**Written task**
Only the lines from the start of the data through the line with "tag(mb.build('leaf_litter', LITTER), 'dry" belong in the copy. Restate them word for word, minus the pictures.
Data provided start
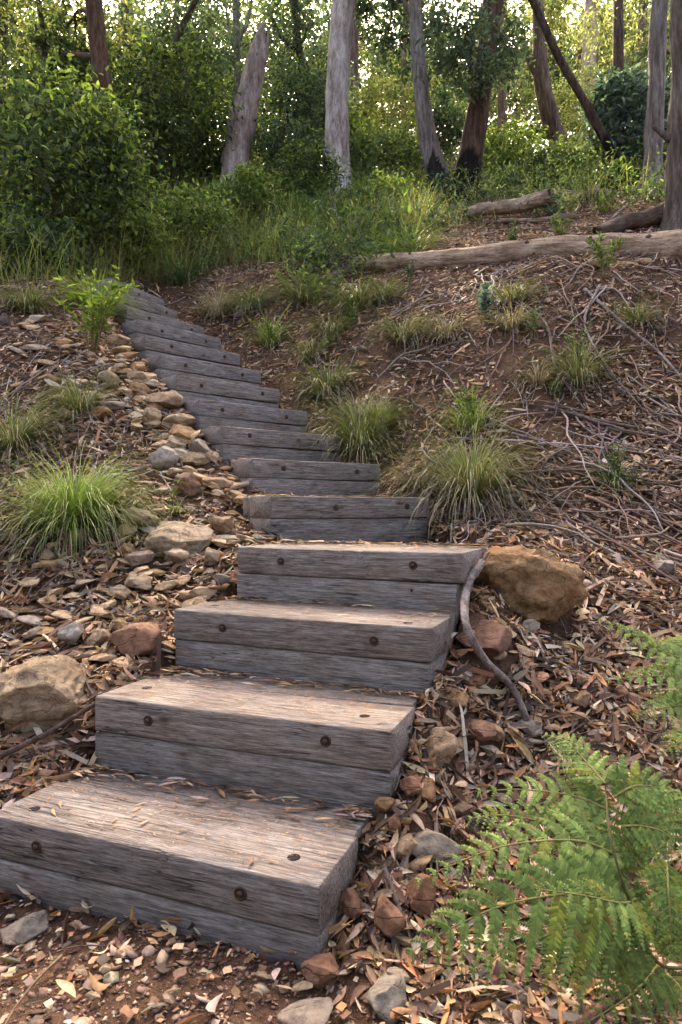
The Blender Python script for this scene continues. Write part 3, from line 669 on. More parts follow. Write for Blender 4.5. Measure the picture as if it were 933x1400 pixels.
# whole leaves lying about on the treads
for i in range(4):
    xl, yl, xr, yr, z = ST[i]; L = math.hypot(xr-xl, yr-yl); e = np.array([(xr-xl)/L, (yr-yl)/L]); nn_ = np.array([-e[1], e[0]])
    n = 26; u = .02+R.random(n)*(L-.04); v = .02+R.random(n)*.36
    P = np.stack([xl+e[0]*u+nn_[0]*v, yl+e[1]*u+nn_[1]*v, np.full(n, z+.007)], -1); a = R.random(n)*PI*2
    Ls = R.uniform(.018, .055, n)
    v_, f_, c_ = scatter(*LT[1], P, frames(np.stack([np.cos(a), np.sin(a), np.zeros(n)], -1), np.tile([0, 0, 1.], (n, 1))+R.normal(size=(n, 3))*.12), np.stack([Ls, Ls*.2, Ls*.2], -1), pal([(.30, .14, .07), (.42, .26, .15), (.18, .10, .06)], n, None, .2)); mb.add(v_, f_, c_)
# crumbs of bark on the treads
for i in range(4):
    xl, yl, xr, yr, z = ST[i]; L = math.hypot(xr-xl, yr-yl); e = np.array([(xr-xl)/L, (yr-yl)/L]); nn_ = np.array([-e[1], e[0]])
    n = 1300; u = R.random(n)*L*.97+.01; v = .02+R.random(n)**.7*.38
    P = np.stack([xl+e[0]*u+nn_[0]*v, yl+e[1]*u+nn_[1]*v, np.full(n, z+.004)], -1)
    a = R.normal(size=n)*.6+math.atan2(e[1], e[0]); ax = np.stack([np.cos(a), np.sin(a), R.normal(size=n)*.05], -1)
    Ls = R.uniform(.004, .013, n)+.018*(R.random(n) < .12)
    v_, f_, c_ = scatter(*LT[3], P, frames(ax, np.tile([0, 0, 1.], (n, 1))), np.stack([Ls, np.minimum(Ls*.3, .003), Ls*.2], -1), pal([(.30, .14, .07), (.42, .26, .15), (.14, .08, .05)], n, None, .2))
    mb.add(v_, f_, c_)
tag(mb.build('leaf_litter', LITTER), 'dry curled gum leaves carpeting the slope on both sides of the steps', None, None, 'stuff')

# ------------------------------------------------------------------ twig litter, fine sticks and bare roots combed down the bank
def ground_path(x, y, ang, L, n, wob, lift=.012, sag=0.):
    q = [(x, y)]; a = ang
    for _ in range(n-1):
        a += R.normal()*wob; s = L/(n-1)
        q.append((q[-1][0]+math.cos(a)*s, q[-1][1]+math.sin(a)*s))
    q = np.array(q); return np.c_[q, ground(q[:, 0], q[:, 1])+lift]
mb = MB()
def twigs(n, area, Lr, rr, wob, cols, angf, lift=(.008, .03)):
    k = 0; bad = 0
    while k < n and bad < 50000:
        x, y = area()
        if on_stairs(np.array(x), np.array(y), .03) or not view_ok(x, y): bad += 1; continue
        L = R.uniform(*Lr)*(1 if y > 4 else .7); m = 4+int(L*12)
        P = ground_path(x, y, angf(x, y), L, m, wob, R.uniform(*lift))
        if on_stairs(P[:, 0], P[:, 1], .01).any(): bad += 1; continue
        P[:, 2] += np.sin(np.linspace(0, PI, m))*R.uniform(0, .035)
        r = R.uniform(*rr); V, Fs = tube(P, r*np.linspace(1, .45, m), 5, 0, 0, True)
        mb.add(V, Fs, pal(cols, 1)[0]); k += 1
TC = [(.26, .21, .18), (.34, .29, .26), (.17, .12, .10), (.09, .06, .05), (.24, .155, .11), (.13, .09, .075)]
twigs(900, lambda: (R.uniform(-4, 4.5), 1.4+R.random()**.8*8), (.10, .45), (.0018, .0045), .12, TC, lambda x, y: R.random()*PI*2)
def bank():
    p = W(R.uniform(500, 960), R.uniform(380, 720), 5.5)
    return R.uniform(.5, 3.6), R.uniform(3.9, 8.0)
twigs(360, bank, (.25, .8), (.003, .010), .2, TC, lambda x, y: -PI/2+R.normal()*.75, (.01, .05))
twigs(260, lambda: (R.uniform(-3.5, -1.0), R.uniform(3.4, 6.2)), (.25, .8), (.003, .006), .09, TC, lambda x, y: -PI/2+R.normal()*.7, (.01, .03))
twigs(95, lambda: (R.uniform(.9, 3.6), R.uniform(3.6, 5.3)), (.5, 1.3), (.003, .011), .11, TC, lambda x, y: -.55+R.normal()*.3, (.01, .05))
tag(mb.build('twig_litter', TWIG, smooth=True), 'thin grey twigs and bare roots tangled over the bank', None, None, 'stuff')

# gravel chips, mostly on the trodden path
mb = MB()
def chips(x, y, smin, smax, cols, w=None):
    n = len(x)
    for q in range(4):
        s = R.integers(0, 4, n) == q; m = int(s.sum())
        V, Fs = I1; V = V*(1+.5*np.random.default_rng(q+5).normal(size=(len(V), 1)).clip(-1, 1))
        r = smin+(smax-smin)*R.random(m)**3.2
        M = frames(rdir(m, .25), rdir(m)*.35+np.array([0, 0, 1.]))
        S = np.stack([r, r*R.uniform(.5, .9, m), r*R.uniform(.12, .38, m)], -1)
        P = np.stack([x[s], y[s], ground(x[s], y[s])+r*.08+.001], -1)
        v, f, c = scatter(V, Fs, P, M, S, pal(cols, m, w, .25)); mb.add(v, f, c)
x, y = sample_area(60000, 1.1, 2.6, 1.1); ey = (x+1.016)*.36+(y-2.023)*.933
s = (ey < -.005) & (x < .35); s &= ~on_stairs(x, y, 0); chips(x[s], y[s], .0008, .0085, [(.26, .165, .115), (.18, .105, .075), (.38, .29, .23), (.11, .065, .05), (.48, .42, .38), (.30, .16, .10)], [6, 6, 1.4, 5, .25, 2])
x, y = sample_area(9000, 1.2, 8, 1.3); s = ~on_stairs(x, y, .02); chips(x[s], y[s], .004, .022, [(.34, .22, .14), (.22, .13, .09), (.46, .36, .26), (.12, .08, .06)])
# rubble chips packed between the stones along the left of the steps
for (xl, yl, xr, yr, z) in ST[3:13]:
    n = 330; x = xl-.06-np.abs(R.normal(size=n))*.34; y = yl+R.normal(size=n)*.28; s = ~on_stairs(x, y, .02)
    chips(x[s], y[s], .006, .055, [(.46, .32, .19), (.36, .22, .12), (.5, .42, .32), (.2, .12, .08), (.42, .26, .12)])
n = 900; x = R.uniform(.1, 1.6, n); y = R.uniform(1.4, 3.2, n); s = ~on_stairs(x, y, .03); chips(x[s], y[s], .006, .04, [(.34, .22, .15), (.22, .13, .09), (.44, .34, .26), (.15, .09, .07)])
tag(mb.build('gravel', CHIP), 'small broken stone chips on the path and between the rubble', None, None, 'stuff')

# ------------------------------------------------------------------ sticks and logs
GBARK = m_bark('grey_dead_wood', [(.09, .07, .06), (.22, .18, .16), (.36, .31, .28), (.5, .45, .41)], (6, 1, 6), 5, .7, .5)
LOGW = m_bark('log_wood', [(.10, .065, .045), (.27, .20, .15), (.42, .34, .27), (.58, .51, .43)], (1.0, 7, 7), 4, .9, .6)
def stick(pts, r0, r1, label, name='stick', mat=None, lift=.02, rough=.12, sides=10, cat='stick', tint=(1, 1, 1), n=40, forks=()):
    """pts: pixels in the photograph, laid on the hillside"""
    Q = []
    for p in pts:
        b = hit(p[0], p[1]); Q.append(W(p[0], p[1], b[1]-lift*1.6-(p[2] if len(p) > 2 else 0)))
    P = spline(Q, n); s = np.linspace(0, 1, n)
    o0 = P[0].copy()
    V, Fs = tube(P-o0, (r0+(r1-r0)*s)*(1+.08*np.sin(s*31+r0*999)), sides, rough, float(r0*500))
    mb = MB(); mb.add(V, Fs, tint)
    for (t, dx, dy, dz, L, r) in forks:
        b = P[int(t*(n-1))]-o0; q = np.array([b, b+np.array([dx, dy, dz])*.5*L, b+np.array([dx*1.1, dy, dz*.8])*L])
        V, Fs = tube(spline(q, 10), np.linspace(r, r*.4, 10), 7, rough, t*9); mb.add(V, Fs, tint)
    o = mb.build(name, mat or GBARK, None, None, True); o.location = tuple(o0)
    return tag(o, label, cat)
stick([(660, 768, .30), (640, 800, .24), (637, 850, .12), (662, 900, .08), (700, 940, .04), (722, 985, .01)], .017, .012, 'curved grey branch lying between the steps and the ochre boulder', 'branch', lift=.02, cat='branch', forks=((.02, .3, .1, .5, .10, .009),))
stick([(0, 1034), (60, 1005), (110, 975), (150, 950)], .010, .007, 'straight dark stick leaning across the layered tan boulder', lift=.05, tint=(.45, .38, .36))
stick([(775, 755), (830, 800), (880, 830), (945, 868)], .010, .013, 'long grey stick pointing right from the ochre boulder', lift=.02, tint=(.7, .6, .55))
stick([(690, 640), (750, 672), (800, 706), (835, 735)], .016, .008, 'long pale stick sloping down below the right bank tussock', lift=.03, tint=(.85, .8, .78))
stick([(525, 1185), (540, 1225), (552, 1262)], .008, .006, 'short grey stick on end beside the oval brown stone', lift=.02, tint=(.6, .55, .55))
stick([(780, 1415), (830, 1375), (880, 1345)], .012, .009, 'brown stick under the fern at the bottom edge', lift=.05, tint=(.6, .42, .34))
stick([(700, 592), (770, 612), (850, 640), (940, 645)], .010, .006, 'thin grey stick crossing the right bank below the bare soil', lift=.03)
stick([(745, 555), (820, 575), (900, 590), (945, 605)], .012, .010, 'grey root running right from the soil patch', lift=.04, tint=(.8, .75, .7))
stick([(95, 745), (110, 720), (150, 690), (128, 800)][:3], .008, .005, 'thin pale stick under the bright tussock', lift=.03)
stick([(700, 405), (745, 440), (760, 500), (800, 560)], .014, .006, 'thick bare root hanging down the middle of the bank', 'root', lift=.05, cat='root')
stick([(800, 395), (850, 440), (900, 480), (935, 520)], .016, .007, 'thick bare root hanging at the right of the bank', 'root', lift=.05, cat='root')
stick([(820, 390), (800, 440), (830, 500), (880, 560)], .012, .005, 'thin bare root hanging below the log sprouts', 'root', lift=.05, cat='root')
stick([(590, 385), (560, 420), (500, 460), (470, 520)], .010, .005, 'bare root running down left towards the dry grass', 'root', lift=.04, cat='root')
def log(A, B, rA, rB, label, sag=0., seed=1., ends='', tint=(1, 1, 1), mat=None, n=70):
    A = np.array(A); B = np.array(B); Lg = np.linalg.norm(B-A)
    root = empty('fallen_log', A, label, 'log')
    s = np.linspace(0, 1, n)[:, None]
    P = (B-A)*s; P[:, 2] += sag*np.sin(s[:, 0]*PI)+.02*np.sin(s[:, 0]*9+seed); P[:, 1] += .03*np.sin(s[:, 0]*7+seed)
    # local frame: x along the log, so the grain follows it
    V, Fs = tube(P, (rA+(rB-rA)*s[:, 0]), 22, .10, seed)
    d = (B-A)/Lg; q = Vector((1, 0, 0)).rotation_difference(Vector(d)); Mi = np.array(q.to_matrix()).T
    V = V@Mi.T
    V[:22, 0] += .05*R.normal(size=22); V[-24:-2, 0] += .06*R.normal(size=22)
    o = mk('log_stem', V, Fs, mat or LOGW, root, np.array(tint, float), smooth=True); o.rotation_mode = 'QUATERNION'; o.rotation_quaternion = q
    return root, P+A
a = hit(497, 368); b = hit(945, 352)
A = W(492, 362, a[1]-.12); B = W(962, 334, b[1]-.16)
root, LP = log(A, B, .095, .17, 'long weathered fallen log across the top of the bank', seed=2., tint=(1.3, 1.22, 1.12))
for tq, sc in ((.18, .02), (.55, .03), (.72, .028), (.86, .035)):       # knots
    p = LP[int(tq*69)]-A; V, Fs = tube([p+[0, -.02, .05], p+[.02, -.13-.05*tq, .07]], [sc, sc*.6], 8, .2, tq*5)
    mk('branch_stub', V, Fs, LOGW, root, np.array([.6, .5, .42]), smooth=True)
a = hit(640, 300); b = hit(752, 292); log(W(636, 291, a[1]-.25), W(752, 272, b[1]-.45), .08, .11, 'grey fallen log above the long one, with a dark cut end', seed=5., tint=(1.25, 1.2, 1.15))
a = hit(770, 285); b = hit(900, 268); log(W(754, 270, b[1]-.1), W(850, 266, b[1]), .11, .07, 'mossy grey log behind the cut one', seed=8., tint=(.8, .85, .72))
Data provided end
**Written reply**
The Blender Python script for this scene continues. Write part 3, from line 669 on. More parts follow. Write for Blender 4.5. Measure the picture as if it were 933x1400 pixels.
# whole leaves lying about on the treads
for i in range(4):
    xl, yl, xr, yr, z = ST[i]; L = math.hypot(xr-xl, yr-yl); e = np.array([(xr-xl)/L, (yr-yl)/L]); nn_ = np.array([-e[1], e[0]])
    n = 26; u = .02+R.random(n)*(L-.04); v = .02+R.random(n)*.36
    P = np.stack([xl+e[0]*u+nn_[0]*v, yl+e[1]*u+nn_[1]*v, np.full(n, z+.007)], -1); a = R.random(n)*PI*2
    Ls = R.uniform(.018, .055, n)
    v_, f_, c_ = scatter(*LT[1], P, frames(np.stack([np.cos(a), np.sin(a), np.zeros(n)], -1), np.tile([0, 0, 1.], (n, 1))+R.normal(size=(n, 3))*.12), np.stack([Ls, Ls*.2, Ls*.2], -1), pal([(.30, .14, .07), (.42, .26, .15), (.18, .10, .06)], n, None, .2)); mb.add(v_, f_, c_)
# crumbs of bark on the treads
for i in range(4):
    xl, yl, xr, yr, z = ST[i]; L = math.hypot(xr-xl, yr-yl); e = np.array([(xr-xl)/L, (yr-yl)/L]); nn_ = np.array([-e[1], e[0]])
    n = 1300; u = R.random(n)*L*.97+.01; v = .02+R.random(n)**.7*.38
    P = np.stack([xl+e[0]*u+nn_[0]*v, yl+e[1]*u+nn_[1]*v, np.full(n, z+.004)], -1)
    a = R.normal(size=n)*.6+math.atan2(e[1], e[0]); ax = np.stack([np.cos(a), np.sin(a), R.normal(size=n)*.05], -1)
    Ls = R.uniform(.004, .013, n)+.018*(R.random(n) < .12)
    v_, f_, c_ = scatter(*LT[3], P, frames(ax, np.tile([0, 0, 1.], (n, 1))), np.stack([Ls, np.minimum(Ls*.3, .003), Ls*.2], -1), pal([(.30, .14, .07), (.42, .26, .15), (.14, .08, .05)], n, None, .2))
    mb.add(v_, f_, c_)
tag(mb.build('leaf_litter', LITTER), 'dry curled gum leaves carpeting the slope on both sides of the steps', None, None, 'stuff')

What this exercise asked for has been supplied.